┌─ SOURCE EXCERPT

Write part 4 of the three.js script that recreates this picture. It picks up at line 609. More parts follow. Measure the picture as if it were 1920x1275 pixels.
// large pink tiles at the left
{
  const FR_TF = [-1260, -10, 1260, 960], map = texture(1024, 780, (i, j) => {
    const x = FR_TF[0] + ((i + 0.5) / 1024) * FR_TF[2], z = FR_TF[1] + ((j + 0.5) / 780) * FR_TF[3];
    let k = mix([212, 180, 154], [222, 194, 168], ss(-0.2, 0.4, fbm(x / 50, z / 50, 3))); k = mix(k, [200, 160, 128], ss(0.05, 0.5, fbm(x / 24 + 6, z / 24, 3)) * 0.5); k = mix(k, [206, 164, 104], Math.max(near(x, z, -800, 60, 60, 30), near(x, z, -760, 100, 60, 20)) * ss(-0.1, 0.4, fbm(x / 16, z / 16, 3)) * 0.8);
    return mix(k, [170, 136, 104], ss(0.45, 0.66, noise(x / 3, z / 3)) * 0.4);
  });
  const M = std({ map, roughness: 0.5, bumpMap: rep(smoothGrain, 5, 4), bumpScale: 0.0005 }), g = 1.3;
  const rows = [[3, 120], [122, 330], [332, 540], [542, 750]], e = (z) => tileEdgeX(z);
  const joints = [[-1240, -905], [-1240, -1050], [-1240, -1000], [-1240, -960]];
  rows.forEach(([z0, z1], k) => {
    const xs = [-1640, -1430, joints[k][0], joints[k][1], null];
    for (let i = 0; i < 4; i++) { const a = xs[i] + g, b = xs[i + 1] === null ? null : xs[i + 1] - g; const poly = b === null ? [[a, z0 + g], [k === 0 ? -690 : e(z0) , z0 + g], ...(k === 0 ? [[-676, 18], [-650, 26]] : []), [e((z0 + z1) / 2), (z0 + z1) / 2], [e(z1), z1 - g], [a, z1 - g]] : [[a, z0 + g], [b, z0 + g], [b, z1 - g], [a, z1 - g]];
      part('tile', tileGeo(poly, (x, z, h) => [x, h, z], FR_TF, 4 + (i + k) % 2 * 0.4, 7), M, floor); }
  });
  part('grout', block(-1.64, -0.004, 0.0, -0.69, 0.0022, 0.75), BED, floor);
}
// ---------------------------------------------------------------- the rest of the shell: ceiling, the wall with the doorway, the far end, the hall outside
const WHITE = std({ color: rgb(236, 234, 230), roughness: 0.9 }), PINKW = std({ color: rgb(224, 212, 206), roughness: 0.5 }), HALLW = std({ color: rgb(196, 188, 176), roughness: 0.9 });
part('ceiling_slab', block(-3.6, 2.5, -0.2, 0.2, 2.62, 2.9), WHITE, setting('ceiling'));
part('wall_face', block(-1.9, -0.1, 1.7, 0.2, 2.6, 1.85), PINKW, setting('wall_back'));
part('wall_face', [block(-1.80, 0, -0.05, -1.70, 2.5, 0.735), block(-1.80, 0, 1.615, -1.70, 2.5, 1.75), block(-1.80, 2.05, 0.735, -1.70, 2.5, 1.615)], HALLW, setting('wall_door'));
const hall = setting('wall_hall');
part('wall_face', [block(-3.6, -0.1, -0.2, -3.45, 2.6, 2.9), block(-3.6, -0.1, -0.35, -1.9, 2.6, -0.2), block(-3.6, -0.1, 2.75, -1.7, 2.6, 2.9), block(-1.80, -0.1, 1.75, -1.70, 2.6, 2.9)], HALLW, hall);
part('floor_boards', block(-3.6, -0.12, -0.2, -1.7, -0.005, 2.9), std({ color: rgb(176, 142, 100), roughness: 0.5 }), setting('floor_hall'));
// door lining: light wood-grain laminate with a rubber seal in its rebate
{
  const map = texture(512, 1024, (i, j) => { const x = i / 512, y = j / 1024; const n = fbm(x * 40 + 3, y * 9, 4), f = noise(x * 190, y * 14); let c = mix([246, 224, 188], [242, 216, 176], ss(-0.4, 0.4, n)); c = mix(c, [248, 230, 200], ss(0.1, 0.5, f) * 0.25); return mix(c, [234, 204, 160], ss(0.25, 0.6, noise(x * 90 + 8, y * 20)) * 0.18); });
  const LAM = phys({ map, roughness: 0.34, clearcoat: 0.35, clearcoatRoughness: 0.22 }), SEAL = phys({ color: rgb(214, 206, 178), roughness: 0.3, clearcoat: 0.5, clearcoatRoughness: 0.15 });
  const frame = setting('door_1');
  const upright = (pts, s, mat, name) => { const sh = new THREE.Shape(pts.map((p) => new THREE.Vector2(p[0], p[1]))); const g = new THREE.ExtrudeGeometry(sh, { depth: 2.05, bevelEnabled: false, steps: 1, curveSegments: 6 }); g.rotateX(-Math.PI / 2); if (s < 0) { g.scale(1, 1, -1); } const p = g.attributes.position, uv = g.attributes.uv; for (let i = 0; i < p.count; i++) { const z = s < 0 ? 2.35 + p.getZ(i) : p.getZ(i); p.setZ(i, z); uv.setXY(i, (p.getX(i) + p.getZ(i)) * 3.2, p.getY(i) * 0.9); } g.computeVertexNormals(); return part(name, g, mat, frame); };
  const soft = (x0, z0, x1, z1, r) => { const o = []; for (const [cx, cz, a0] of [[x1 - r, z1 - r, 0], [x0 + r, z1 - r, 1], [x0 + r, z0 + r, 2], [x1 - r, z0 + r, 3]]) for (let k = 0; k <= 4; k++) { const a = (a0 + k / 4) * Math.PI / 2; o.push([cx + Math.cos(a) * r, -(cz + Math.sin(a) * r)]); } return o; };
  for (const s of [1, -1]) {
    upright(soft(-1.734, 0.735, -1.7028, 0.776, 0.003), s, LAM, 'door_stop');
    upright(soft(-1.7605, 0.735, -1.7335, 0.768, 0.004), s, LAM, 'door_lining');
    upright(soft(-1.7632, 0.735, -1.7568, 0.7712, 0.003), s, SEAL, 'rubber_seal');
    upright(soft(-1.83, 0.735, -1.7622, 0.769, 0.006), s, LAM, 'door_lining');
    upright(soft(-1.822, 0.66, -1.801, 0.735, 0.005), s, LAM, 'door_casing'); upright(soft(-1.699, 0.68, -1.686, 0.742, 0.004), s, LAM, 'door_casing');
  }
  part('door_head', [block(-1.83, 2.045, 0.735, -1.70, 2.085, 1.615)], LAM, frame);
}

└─

WHAT YOU HAVE TO DO
Transcribe the full listing above without leaving anything out.

EXERCISE SOLUTION
Write part 4 of the three.js script that recreates this picture. It picks up at line 609. More parts follow. Measure the picture as if it were 1920x1275 pixels.
// large pink tiles at the left
{
  const FR_TF = [-1260, -10, 1260, 960], map = texture(1024, 780, (i, j) => {
    const x = FR_TF[0] + ((i + 0.5) / 1024) * FR_TF[2], z = FR_TF[1] + ((j + 0.5) / 780) * FR_TF[3];
    let k = mix([212, 180, 154], [222, 194, 168], ss(-0.2, 0.4, fbm(x / 50, z / 50, 3))); k = mix(k, [200, 160, 128], ss(0.05, 0.5, fbm(x / 24 + 6, z / 24, 3)) * 0.5); k = mix(k, [206, 164, 104], Math.max(near(x, z, -800, 60, 60, 30), near(x, z, -760, 100, 60, 20)) * ss(-0.1, 0.4, fbm(x / 16, z / 16, 3)) * 0.8);
    return mix(k, [170, 136, 104], ss(0.45, 0.66, noise(x / 3, z / 3)) * 0.4);
  });
  const M = std({ map, roughness: 0.5, bumpMap: rep(smoothGrain, 5, 4), bumpScale: 0.0005 }), g = 1.3;
  const rows = [[3, 120], [122, 330], [332, 540], [542, 750]], e = (z) => tileEdgeX(z);
  const joints = [[-1240, -905], [-1240, -1050], [-1240, -1000], [-1240, -960]];
  rows.forEach(([z0, z1], k) => {
    const xs = [-1640, -1430, joints[k][0], joints[k][1], null];
    for (let i = 0; i < 4; i++) { const a = xs[i] + g, b = xs[i + 1] === null ? null : xs[i + 1] - g; const poly = b === null ? [[a, z0 + g], [k === 0 ? -690 : e(z0) , z0 + g], ...(k === 0 ? [[-676, 18], [-650, 26]] : []), [e((z0 + z1) / 2), (z0 + z1) / 2], [e(z1), z1 - g], [a, z1 - g]] : [[a, z0 + g], [b, z0 + g], [b, z1 - g], [a, z1 - g]];
      part('tile', tileGeo(poly, (x, z, h) => [x, h, z], FR_TF, 4 + (i + k) % 2 * 0.4, 7), M, floor); }
  });
  part('grout', block(-1.64, -0.004, 0.0, -0.69, 0.0022, 0.75), BED, floor);
}
// ---------------------------------------------------------------- the rest of the shell: ceiling, the wall with the doorway, the far end, the hall outside
const WHITE = std({ color: rgb(236, 234, 230), roughness: 0.9 }), PINKW = std({ color: rgb(224, 212, 206), roughness: 0.5 }), HALLW = std({ color: rgb(196, 188, 176), roughness: 0.9 });
part('ceiling_slab', block(-3.6, 2.5, -0.2, 0.2, 2.62, 2.9), WHITE, setting('ceiling'));
part('wall_face', block(-1.9, -0.1, 1.7, 0.2, 2.6, 1.85), PINKW, setting('wall_back'));
part('wall_face', [block(-1.80, 0, -0.05, -1.70, 2.5, 0.735), block(-1.80, 0, 1.615, -1.70, 2.5, 1.75), block(-1.80, 2.05, 0.735, -1.70, 2.5, 1.615)], HALLW, setting('wall_door'));
const hall = setting('wall_hall');
part('wall_face', [block(-3.6, -0.1, -0.2, -3.45, 2.6, 2.9), block(-3.6, -0.1, -0.35, -1.9, 2.6, -0.2), block(-3.6, -0.1, 2.75, -1.7, 2.6, 2.9), block(-1.80, -0.1, 1.75, -1.70, 2.6, 2.9)], HALLW, hall);
part('floor_boards', block(-3.6, -0.12, -0.2, -1.7, -0.005, 2.9), std({ color: rgb(176, 142, 100), roughness: 0.5 }), setting('floor_hall'));
// door lining: light wood-grain laminate with a rubber seal in its rebate
{
  const map = texture(512, 1024, (i, j) => { const x = i / 512, y = j / 1024; const n = fbm(x * 40 + 3, y * 9, 4), f = noise(x * 190, y * 14); let c = mix([246, 224, 188], [242, 216, 176], ss(-0.4, 0.4, n)); c = mix(c, [248, 230, 200], ss(0.1, 0.5, f) * 0.25); return mix(c, [234, 204, 160], ss(0.25, 0.6, noise(x * 90 + 8, y * 20)) * 0.18); });
  const LAM = phys({ map, roughness: 0.34, clearcoat: 0.35, clearcoatRoughness: 0.22 }), SEAL = phys({ color: rgb(214, 206, 178), roughness: 0.3, clearcoat: 0.5, clearcoatRoughness: 0.15 });
  const frame = setting('door_1');
  const upright = (pts, s, mat, name) => { const sh = new THREE.Shape(pts.map((p) => new THREE.Vector2(p[0], p[1]))); const g = new THREE.ExtrudeGeometry(sh, { depth: 2.05, bevelEnabled: false, steps: 1, curveSegments: 6 }); g.rotateX(-Math.PI / 2); if (s < 0) { g.scale(1, 1, -1); } const p = g.attributes.position, uv = g.attributes.uv; for (let i = 0; i < p.count; i++) { const z = s < 0 ? 2.35 + p.getZ(i) : p.getZ(i); p.setZ(i, z); uv.setXY(i, (p.getX(i) + p.getZ(i)) * 3.2, p.getY(i) * 0.9); } g.computeVertexNormals(); return part(name, g, mat, frame); };
  const soft = (x0, z0, x1, z1, r) => { const o = []; for (const [cx, cz, a0] of [[x1 - r, z1 - r, 0], [x0 + r, z1 - r, 1], [x0 + r, z0 + r, 2], [x1 - r, z0 + r, 3]]) for (let k = 0; k <= 4; k++) { const a = (a0 + k / 4) * Math.PI / 2; o.push([cx + Math.cos(a) * r, -(cz + Math.sin(a) * r)]); } return o; };
  for (const s of [1, -1]) {
    upright(soft(-1.734, 0.735, -1.7028, 0.776, 0.003), s, LAM, 'door_stop');
    upright(soft(-1.7605, 0.735, -1.7335, 0.768, 0.004), s, LAM, 'door_lining');
    upright(soft(-1.7632, 0.735, -1.7568, 0.7712, 0.003), s, SEAL, 'rubber_seal');
    upright(soft(-1.83, 0.735, -1.7622, 0.769, 0.006), s, LAM, 'door_lining');
    upright(soft(-1.822, 0.66, -1.801, 0.735, 0.005), s, LAM, 'door_casing'); upright(soft(-1.699, 0.68, -1.686, 0.742, 0.004), s, LAM, 'door_casing');
  }
  part('door_head', [block(-1.83, 2.045, 0.735, -1.70, 2.085, 1.615)], LAM, frame);
}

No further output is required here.